Below are several entries. Transcribe exactly those lines that fall from the one with "were 1920x1008 pixels." through the one with "link('arches_emblem', bm, GOLD, sgn)", end lines included.

• **Exercise materials**
▽
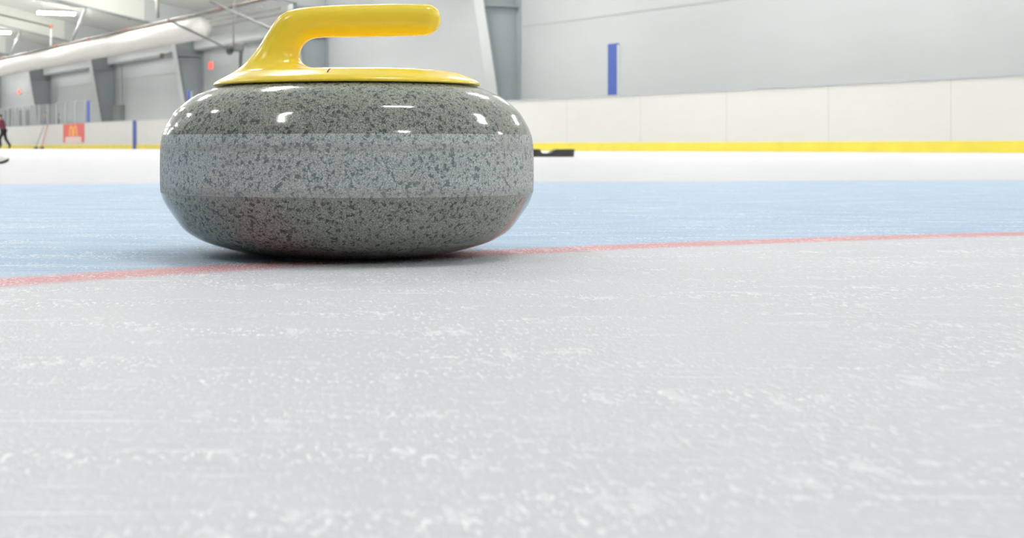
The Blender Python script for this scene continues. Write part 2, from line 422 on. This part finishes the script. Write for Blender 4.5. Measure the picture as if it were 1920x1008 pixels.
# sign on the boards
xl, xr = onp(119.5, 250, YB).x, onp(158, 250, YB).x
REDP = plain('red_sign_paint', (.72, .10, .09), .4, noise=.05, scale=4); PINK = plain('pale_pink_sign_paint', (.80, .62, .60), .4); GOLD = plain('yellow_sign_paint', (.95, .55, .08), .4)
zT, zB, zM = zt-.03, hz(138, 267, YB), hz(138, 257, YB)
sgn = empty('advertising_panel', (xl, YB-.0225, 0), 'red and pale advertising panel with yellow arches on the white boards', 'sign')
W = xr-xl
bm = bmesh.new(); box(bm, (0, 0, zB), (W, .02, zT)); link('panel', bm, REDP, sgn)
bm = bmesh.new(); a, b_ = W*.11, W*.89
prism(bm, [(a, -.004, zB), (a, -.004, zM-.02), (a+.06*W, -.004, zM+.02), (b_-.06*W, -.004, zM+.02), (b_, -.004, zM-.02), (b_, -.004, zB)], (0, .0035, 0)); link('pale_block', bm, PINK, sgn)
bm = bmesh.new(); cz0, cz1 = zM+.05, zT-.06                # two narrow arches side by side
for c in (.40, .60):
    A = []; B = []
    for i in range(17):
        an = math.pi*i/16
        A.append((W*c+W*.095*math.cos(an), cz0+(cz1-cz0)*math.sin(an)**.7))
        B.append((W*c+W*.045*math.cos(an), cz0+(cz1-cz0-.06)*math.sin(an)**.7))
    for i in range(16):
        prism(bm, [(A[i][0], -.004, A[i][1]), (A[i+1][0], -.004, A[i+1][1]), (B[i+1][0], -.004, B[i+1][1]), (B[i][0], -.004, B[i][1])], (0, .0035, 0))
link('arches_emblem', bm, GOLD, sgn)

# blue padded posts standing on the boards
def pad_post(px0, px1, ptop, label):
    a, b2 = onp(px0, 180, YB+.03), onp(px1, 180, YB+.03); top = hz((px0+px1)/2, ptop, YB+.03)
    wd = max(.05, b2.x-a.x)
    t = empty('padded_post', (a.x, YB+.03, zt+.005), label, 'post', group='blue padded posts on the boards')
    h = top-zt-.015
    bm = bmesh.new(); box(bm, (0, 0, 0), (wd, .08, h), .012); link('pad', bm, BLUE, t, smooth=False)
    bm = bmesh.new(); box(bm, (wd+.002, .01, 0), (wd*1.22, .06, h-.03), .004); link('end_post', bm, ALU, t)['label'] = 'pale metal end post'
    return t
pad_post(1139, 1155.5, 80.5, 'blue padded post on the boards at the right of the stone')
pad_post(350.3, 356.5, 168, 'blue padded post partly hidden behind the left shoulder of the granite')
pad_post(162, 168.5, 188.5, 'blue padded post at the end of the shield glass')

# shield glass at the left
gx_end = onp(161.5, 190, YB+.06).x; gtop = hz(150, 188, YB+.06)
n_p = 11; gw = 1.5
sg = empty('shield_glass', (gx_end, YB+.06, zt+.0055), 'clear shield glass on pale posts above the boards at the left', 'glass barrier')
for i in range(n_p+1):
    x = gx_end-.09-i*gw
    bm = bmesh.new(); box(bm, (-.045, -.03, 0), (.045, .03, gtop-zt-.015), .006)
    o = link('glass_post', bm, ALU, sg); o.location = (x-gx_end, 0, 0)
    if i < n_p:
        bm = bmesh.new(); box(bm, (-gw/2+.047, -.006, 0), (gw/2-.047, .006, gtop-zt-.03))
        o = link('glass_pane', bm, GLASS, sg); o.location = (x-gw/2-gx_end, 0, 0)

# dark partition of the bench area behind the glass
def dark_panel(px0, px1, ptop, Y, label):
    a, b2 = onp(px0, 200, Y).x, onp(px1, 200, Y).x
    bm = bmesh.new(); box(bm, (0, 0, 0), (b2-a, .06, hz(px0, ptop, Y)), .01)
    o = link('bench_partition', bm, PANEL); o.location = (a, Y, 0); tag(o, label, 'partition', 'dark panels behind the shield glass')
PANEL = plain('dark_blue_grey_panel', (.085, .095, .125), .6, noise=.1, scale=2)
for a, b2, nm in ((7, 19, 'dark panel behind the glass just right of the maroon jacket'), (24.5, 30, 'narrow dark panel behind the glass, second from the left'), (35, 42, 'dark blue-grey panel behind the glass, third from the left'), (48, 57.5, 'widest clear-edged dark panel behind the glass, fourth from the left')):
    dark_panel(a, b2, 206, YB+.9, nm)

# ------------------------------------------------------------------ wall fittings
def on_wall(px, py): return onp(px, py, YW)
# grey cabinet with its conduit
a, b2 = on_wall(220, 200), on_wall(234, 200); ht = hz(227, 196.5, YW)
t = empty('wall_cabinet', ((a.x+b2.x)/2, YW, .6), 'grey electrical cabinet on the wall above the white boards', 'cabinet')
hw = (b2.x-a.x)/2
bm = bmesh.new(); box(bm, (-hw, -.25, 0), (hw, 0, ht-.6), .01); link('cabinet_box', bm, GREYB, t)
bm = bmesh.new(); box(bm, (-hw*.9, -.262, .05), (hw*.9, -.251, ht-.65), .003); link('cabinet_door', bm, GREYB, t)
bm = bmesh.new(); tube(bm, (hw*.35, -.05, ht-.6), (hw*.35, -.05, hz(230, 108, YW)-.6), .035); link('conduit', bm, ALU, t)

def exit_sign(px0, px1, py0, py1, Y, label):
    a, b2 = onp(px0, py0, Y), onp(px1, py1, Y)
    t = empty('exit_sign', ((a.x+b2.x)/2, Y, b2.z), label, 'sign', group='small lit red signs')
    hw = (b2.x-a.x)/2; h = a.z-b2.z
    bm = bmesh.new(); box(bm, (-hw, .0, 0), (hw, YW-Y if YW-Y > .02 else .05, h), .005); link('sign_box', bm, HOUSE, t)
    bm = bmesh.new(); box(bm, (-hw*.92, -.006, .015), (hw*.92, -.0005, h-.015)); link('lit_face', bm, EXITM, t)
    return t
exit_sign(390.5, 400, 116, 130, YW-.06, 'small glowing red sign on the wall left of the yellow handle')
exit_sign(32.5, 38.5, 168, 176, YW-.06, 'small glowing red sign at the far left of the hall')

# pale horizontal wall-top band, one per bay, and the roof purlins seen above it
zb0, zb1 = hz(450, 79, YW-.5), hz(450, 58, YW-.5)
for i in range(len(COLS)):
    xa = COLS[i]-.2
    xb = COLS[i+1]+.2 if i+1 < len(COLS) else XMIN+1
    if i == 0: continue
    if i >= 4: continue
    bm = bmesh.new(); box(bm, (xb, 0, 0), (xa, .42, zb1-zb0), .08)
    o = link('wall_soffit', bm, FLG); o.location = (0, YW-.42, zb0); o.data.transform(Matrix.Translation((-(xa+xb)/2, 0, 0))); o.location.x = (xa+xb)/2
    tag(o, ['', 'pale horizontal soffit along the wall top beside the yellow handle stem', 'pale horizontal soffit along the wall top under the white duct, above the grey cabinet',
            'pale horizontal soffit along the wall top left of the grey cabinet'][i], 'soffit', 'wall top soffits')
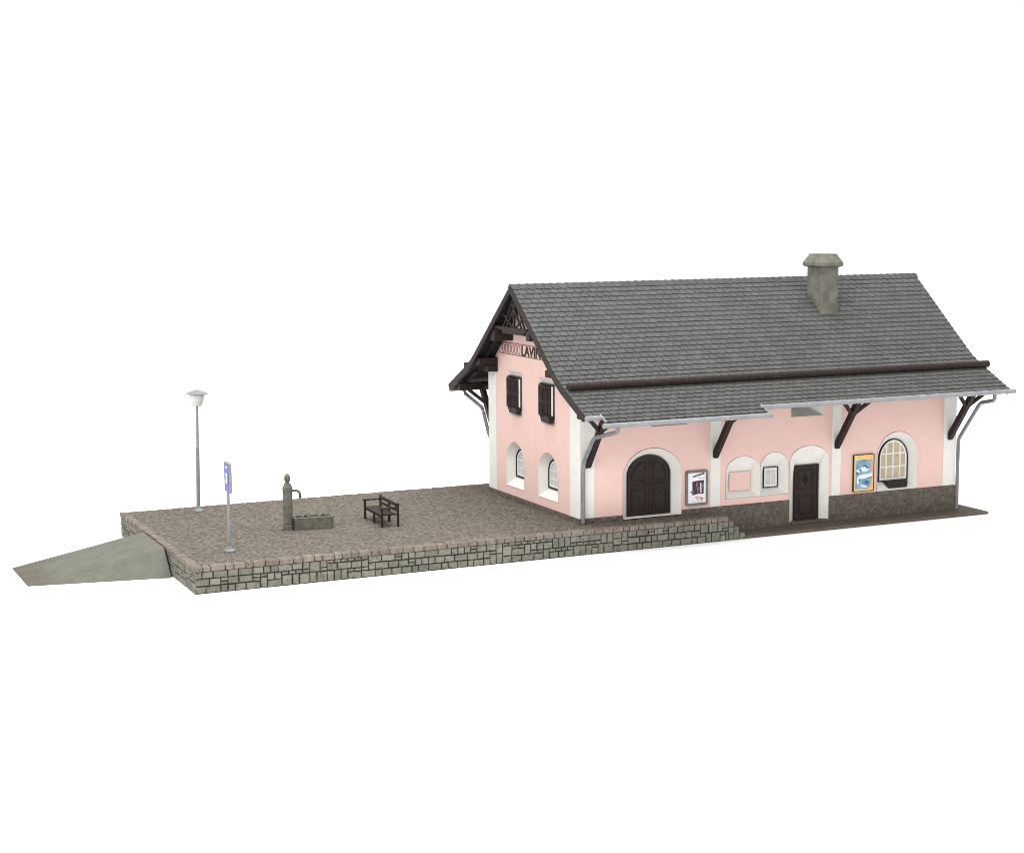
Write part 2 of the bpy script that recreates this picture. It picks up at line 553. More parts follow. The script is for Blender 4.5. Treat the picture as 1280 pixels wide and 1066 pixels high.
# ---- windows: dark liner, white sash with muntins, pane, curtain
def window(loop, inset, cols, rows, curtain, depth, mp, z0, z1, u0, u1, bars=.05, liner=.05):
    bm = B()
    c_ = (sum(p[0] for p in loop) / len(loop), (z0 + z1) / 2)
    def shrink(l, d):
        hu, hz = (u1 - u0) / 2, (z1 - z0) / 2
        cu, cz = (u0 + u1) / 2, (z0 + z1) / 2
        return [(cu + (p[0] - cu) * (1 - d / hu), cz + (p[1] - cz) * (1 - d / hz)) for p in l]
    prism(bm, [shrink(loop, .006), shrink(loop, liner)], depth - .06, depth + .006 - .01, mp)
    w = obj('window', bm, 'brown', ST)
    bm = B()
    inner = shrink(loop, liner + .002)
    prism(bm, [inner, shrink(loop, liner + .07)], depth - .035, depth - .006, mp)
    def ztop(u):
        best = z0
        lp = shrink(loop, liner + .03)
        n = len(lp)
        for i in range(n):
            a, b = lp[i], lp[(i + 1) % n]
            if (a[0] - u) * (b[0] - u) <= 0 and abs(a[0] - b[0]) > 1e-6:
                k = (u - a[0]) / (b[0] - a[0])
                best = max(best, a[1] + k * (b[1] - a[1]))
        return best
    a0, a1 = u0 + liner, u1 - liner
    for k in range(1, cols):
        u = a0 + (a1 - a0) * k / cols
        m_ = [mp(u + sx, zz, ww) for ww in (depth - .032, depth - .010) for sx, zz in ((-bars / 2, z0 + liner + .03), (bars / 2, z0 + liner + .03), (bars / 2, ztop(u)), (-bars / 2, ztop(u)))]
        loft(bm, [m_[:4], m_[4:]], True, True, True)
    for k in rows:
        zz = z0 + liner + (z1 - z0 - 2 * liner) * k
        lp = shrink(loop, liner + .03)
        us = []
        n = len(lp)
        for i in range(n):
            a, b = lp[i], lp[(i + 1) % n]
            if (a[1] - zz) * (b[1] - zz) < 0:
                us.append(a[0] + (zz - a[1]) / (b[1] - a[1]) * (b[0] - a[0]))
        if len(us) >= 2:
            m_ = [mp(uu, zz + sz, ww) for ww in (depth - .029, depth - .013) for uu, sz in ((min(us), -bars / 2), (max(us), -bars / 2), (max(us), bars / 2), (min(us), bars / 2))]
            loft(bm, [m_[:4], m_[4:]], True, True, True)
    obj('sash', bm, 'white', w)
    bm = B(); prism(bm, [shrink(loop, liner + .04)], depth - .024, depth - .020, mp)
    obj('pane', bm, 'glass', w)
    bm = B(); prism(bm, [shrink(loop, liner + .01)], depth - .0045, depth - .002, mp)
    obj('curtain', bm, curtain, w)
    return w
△
▽
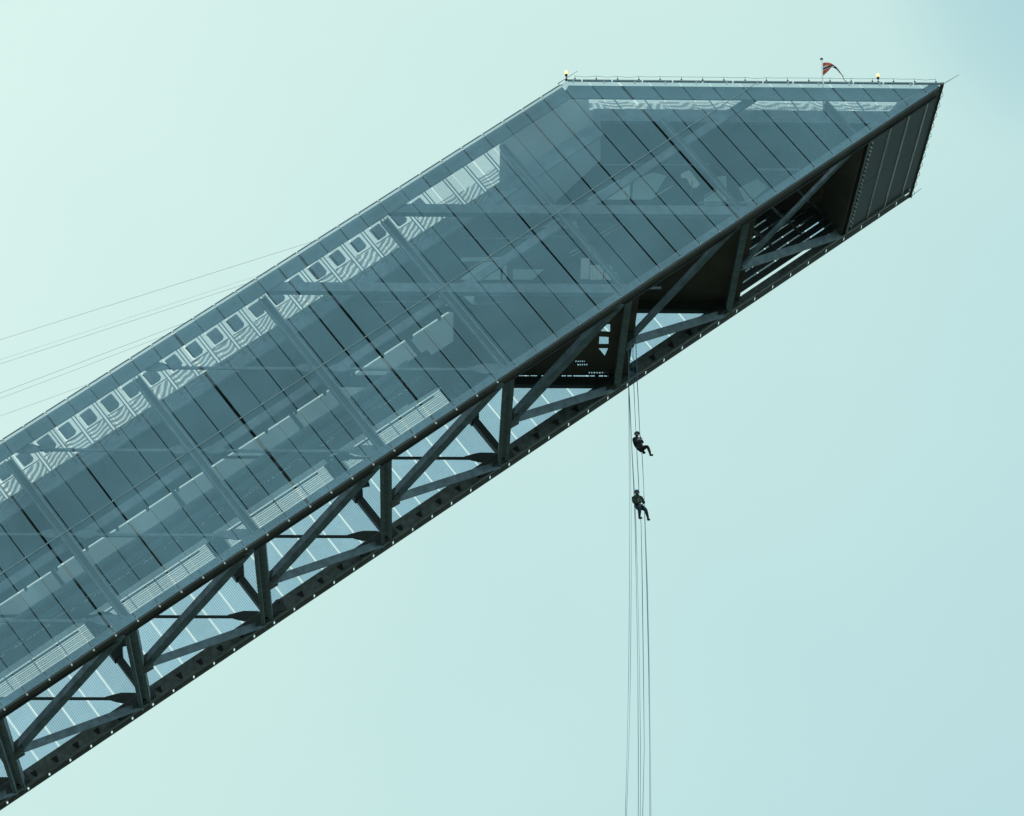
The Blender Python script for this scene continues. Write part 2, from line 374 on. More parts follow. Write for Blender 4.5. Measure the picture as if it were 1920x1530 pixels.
△
▽
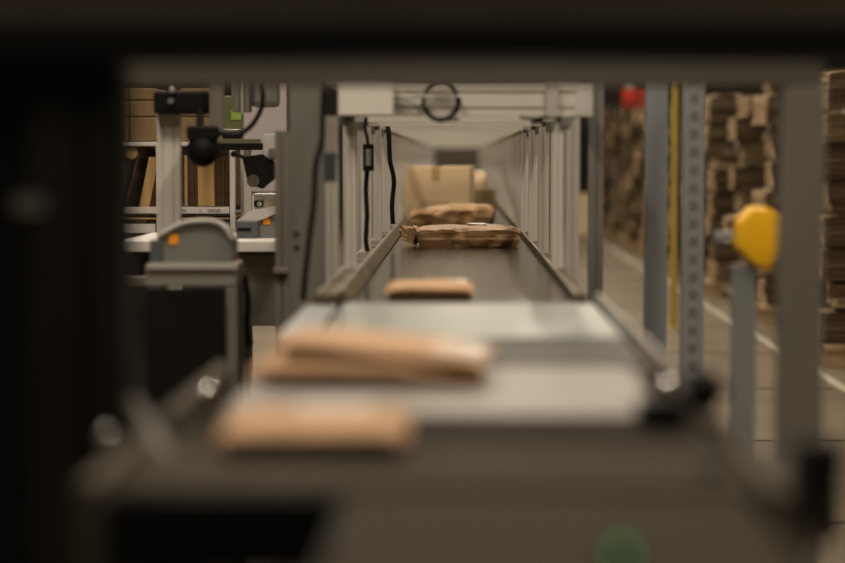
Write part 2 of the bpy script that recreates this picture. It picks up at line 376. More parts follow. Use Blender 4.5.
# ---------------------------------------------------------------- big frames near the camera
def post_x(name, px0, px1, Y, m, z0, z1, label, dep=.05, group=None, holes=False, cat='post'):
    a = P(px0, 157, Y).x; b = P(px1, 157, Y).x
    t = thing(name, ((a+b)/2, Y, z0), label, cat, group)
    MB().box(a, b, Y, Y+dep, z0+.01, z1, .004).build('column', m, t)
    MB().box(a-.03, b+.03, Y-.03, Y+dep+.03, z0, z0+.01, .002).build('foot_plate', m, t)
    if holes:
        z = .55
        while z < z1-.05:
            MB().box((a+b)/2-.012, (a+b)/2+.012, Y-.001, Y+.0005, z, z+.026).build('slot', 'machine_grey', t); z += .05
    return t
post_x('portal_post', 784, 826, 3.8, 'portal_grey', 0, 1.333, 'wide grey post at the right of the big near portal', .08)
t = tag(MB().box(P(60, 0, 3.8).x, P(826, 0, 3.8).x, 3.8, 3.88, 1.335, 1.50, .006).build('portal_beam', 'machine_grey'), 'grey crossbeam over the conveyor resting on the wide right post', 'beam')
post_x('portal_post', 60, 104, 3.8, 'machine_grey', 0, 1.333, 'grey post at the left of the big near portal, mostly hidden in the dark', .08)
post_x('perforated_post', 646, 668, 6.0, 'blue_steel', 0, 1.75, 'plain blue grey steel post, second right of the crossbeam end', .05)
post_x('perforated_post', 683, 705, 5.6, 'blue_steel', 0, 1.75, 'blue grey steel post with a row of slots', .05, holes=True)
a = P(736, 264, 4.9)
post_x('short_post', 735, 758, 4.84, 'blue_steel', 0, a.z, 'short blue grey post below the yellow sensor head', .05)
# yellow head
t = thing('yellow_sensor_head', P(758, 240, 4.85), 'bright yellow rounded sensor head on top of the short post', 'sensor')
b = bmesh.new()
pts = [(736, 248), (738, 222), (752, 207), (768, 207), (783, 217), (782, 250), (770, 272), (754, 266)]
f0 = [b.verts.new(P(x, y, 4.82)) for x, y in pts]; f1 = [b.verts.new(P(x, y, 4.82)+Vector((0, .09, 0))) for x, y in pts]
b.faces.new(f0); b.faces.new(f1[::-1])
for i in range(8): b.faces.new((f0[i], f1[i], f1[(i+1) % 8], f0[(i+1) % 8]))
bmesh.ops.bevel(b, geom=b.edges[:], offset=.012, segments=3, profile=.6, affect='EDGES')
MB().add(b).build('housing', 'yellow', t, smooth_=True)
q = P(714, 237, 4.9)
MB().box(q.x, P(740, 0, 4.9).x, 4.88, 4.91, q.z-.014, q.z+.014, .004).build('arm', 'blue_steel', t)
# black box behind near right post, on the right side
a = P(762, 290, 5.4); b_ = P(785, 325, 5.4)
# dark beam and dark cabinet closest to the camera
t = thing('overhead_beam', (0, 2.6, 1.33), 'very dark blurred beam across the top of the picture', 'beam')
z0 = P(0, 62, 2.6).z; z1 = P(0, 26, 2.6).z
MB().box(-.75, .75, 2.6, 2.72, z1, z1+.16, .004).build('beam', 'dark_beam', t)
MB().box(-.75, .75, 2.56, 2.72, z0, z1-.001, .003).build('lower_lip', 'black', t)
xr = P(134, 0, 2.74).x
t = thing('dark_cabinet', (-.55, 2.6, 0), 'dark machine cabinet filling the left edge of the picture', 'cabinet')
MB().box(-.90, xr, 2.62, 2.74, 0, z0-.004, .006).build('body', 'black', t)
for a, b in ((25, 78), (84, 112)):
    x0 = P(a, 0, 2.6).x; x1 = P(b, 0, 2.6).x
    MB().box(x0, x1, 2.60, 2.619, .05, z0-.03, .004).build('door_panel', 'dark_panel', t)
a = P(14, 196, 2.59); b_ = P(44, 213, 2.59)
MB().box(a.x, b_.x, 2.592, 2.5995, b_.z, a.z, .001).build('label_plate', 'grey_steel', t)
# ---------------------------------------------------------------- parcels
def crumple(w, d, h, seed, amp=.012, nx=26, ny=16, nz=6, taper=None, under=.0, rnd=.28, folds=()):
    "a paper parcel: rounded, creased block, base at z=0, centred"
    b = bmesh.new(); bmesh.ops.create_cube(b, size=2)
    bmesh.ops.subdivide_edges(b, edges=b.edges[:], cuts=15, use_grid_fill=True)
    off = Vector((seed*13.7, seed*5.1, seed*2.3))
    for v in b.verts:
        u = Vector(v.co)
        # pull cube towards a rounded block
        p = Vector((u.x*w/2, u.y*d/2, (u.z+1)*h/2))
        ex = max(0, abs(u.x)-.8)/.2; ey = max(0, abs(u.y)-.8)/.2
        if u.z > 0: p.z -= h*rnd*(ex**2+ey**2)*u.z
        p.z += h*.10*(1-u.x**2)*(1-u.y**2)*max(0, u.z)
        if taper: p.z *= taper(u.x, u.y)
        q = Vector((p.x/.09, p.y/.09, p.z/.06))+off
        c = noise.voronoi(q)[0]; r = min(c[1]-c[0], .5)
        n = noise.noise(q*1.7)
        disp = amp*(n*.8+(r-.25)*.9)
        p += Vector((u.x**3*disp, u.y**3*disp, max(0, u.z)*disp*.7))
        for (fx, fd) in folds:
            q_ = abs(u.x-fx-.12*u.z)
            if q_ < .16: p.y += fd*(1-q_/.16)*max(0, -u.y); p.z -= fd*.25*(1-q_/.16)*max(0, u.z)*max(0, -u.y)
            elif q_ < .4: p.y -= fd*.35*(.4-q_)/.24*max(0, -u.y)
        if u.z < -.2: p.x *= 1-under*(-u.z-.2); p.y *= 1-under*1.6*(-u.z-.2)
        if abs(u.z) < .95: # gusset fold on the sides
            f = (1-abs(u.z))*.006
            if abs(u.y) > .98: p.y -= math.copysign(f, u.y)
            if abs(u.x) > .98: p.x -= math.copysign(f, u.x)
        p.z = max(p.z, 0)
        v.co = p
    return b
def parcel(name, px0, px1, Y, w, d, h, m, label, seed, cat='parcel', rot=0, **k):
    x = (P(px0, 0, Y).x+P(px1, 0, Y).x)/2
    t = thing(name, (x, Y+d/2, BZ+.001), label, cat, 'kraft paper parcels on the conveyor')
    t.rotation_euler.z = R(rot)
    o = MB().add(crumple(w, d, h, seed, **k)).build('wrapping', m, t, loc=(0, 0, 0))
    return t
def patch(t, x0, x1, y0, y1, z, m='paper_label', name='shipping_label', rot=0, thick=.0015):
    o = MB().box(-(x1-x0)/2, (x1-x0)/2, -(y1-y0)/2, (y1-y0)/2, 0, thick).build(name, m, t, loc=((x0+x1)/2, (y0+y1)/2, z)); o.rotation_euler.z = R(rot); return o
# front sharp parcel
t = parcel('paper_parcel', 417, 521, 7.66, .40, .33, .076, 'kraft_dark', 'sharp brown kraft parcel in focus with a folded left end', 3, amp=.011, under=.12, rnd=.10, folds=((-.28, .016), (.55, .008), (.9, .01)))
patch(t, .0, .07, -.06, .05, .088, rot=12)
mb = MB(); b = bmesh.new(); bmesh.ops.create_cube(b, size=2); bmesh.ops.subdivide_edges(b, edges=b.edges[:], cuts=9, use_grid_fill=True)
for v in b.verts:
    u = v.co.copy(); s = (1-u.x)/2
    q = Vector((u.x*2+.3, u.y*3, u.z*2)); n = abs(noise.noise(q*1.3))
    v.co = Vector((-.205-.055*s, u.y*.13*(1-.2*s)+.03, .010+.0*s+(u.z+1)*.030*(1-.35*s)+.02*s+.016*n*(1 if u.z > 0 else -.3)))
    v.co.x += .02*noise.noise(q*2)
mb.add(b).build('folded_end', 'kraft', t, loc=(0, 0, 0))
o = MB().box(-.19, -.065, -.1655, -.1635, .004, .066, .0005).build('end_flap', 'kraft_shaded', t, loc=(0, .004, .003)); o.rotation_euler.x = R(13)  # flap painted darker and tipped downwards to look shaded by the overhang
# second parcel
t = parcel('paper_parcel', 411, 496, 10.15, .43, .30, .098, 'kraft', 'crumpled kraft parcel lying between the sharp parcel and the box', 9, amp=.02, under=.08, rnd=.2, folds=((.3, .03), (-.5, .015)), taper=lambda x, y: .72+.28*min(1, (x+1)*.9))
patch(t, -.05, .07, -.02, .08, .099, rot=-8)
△
• **The solution**
The Blender Python script for this scene continues. Write part 2, from line 422 on. This part finishes the script. Write for Blender 4.5. Measure the picture as if it were 1920x1008 pixels.
# sign on the boards
xl, xr = onp(119.5, 250, YB).x, onp(158, 250, YB).x
REDP = plain('red_sign_paint', (.72, .10, .09), .4, noise=.05, scale=4); PINK = plain('pale_pink_sign_paint', (.80, .62, .60), .4); GOLD = plain('yellow_sign_paint', (.95, .55, .08), .4)
zT, zB, zM = zt-.03, hz(138, 267, YB), hz(138, 257, YB)
sgn = empty('advertising_panel', (xl, YB-.0225, 0), 'red and pale advertising panel with yellow arches on the white boards', 'sign')
W = xr-xl
bm = bmesh.new(); box(bm, (0, 0, zB), (W, .02, zT)); link('panel', bm, REDP, sgn)
bm = bmesh.new(); a, b_ = W*.11, W*.89
prism(bm, [(a, -.004, zB), (a, -.004, zM-.02), (a+.06*W, -.004, zM+.02), (b_-.06*W, -.004, zM+.02), (b_, -.004, zM-.02), (b_, -.004, zB)], (0, .0035, 0)); link('pale_block', bm, PINK, sgn)
bm = bmesh.new(); cz0, cz1 = zM+.05, zT-.06                # two narrow arches side by side
for c in (.40, .60):
    A = []; B = []
    for i in range(17):
        an = math.pi*i/16
        A.append((W*c+W*.095*math.cos(an), cz0+(cz1-cz0)*math.sin(an)**.7))
        B.append((W*c+W*.045*math.cos(an), cz0+(cz1-cz0-.06)*math.sin(an)**.7))
    for i in range(16):
        prism(bm, [(A[i][0], -.004, A[i][1]), (A[i+1][0], -.004, A[i+1][1]), (B[i+1][0], -.004, B[i+1][1]), (B[i][0], -.004, B[i][1])], (0, .0035, 0))
link('arches_emblem', bm, GOLD, sgn)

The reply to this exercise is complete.